It takes a long time to unlearn problematic behavior, and all of us have been taught problematic behavior because we come from a problematic society. Boys are taught that it’s cute to pick on girls, so those boys grow up to be aggressive and it’s presented as charming. Boys are taught to manipulate young girls so then they grow up to be men who manipulate and abuse women (and people of all genders). Human beings are the only creature on the planet who cause harm to each other for any reason other than survival. The behavior of all of these men has been accepted in our society for long enough, and it’s time to call it out and call it off.
We must continue to speak out about bad behavior and hold folks accountable, but I think it’s important to draw a line between. There are those who can be taught, who are still learning, and then there are those who have used and abused their power for decades. Kavanaugh, Trump, and men like them make the rules for the Brock Turners of the world, who in turn, grow into men like Kavanaugh and Trump.

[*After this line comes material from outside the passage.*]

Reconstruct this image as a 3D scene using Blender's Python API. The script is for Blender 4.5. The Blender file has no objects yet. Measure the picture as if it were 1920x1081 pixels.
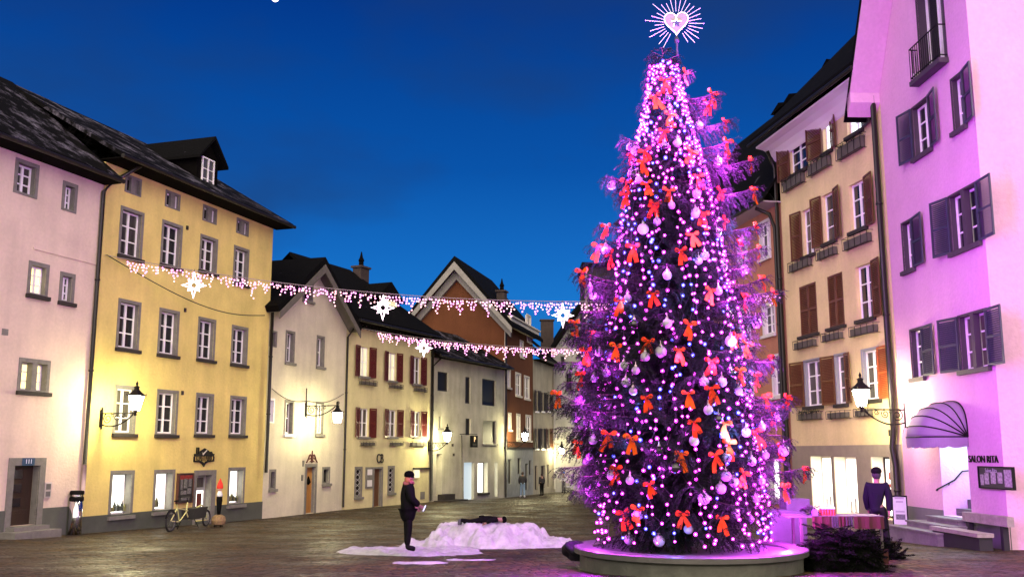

It’s not just these famous guys who are behaving this way, it’s an epidemic. Because for a long time, this type of behavior has been accepted as just part of life as a woman. But #TimesUp and we’re holding men to a higher standard that I believe is reachable.
When I was in middle school, I broke my foot running away from a group of boys who were bullying me. They eventually caught up to me where they pinned me to a tree and showed the entire atrium my newly developed chest. They laughed then, and nearly every day after.
Nearly 12 years ago I was out with a group of friends in Atlanta. A few girlfriends and I were having a good time on the dance floor until an unknown man picked me up and he attempted to leave with me over his shoulder as I yelled and hit him. My male friends came to my rescue. I wished I could have rescued myself.
The time that I was wearing a dress, walking through a crowded room, and felt a strange hand on my bare bottom and flick towards the goods before I even realized what was happening. I turned around and yelled but no one even noticed.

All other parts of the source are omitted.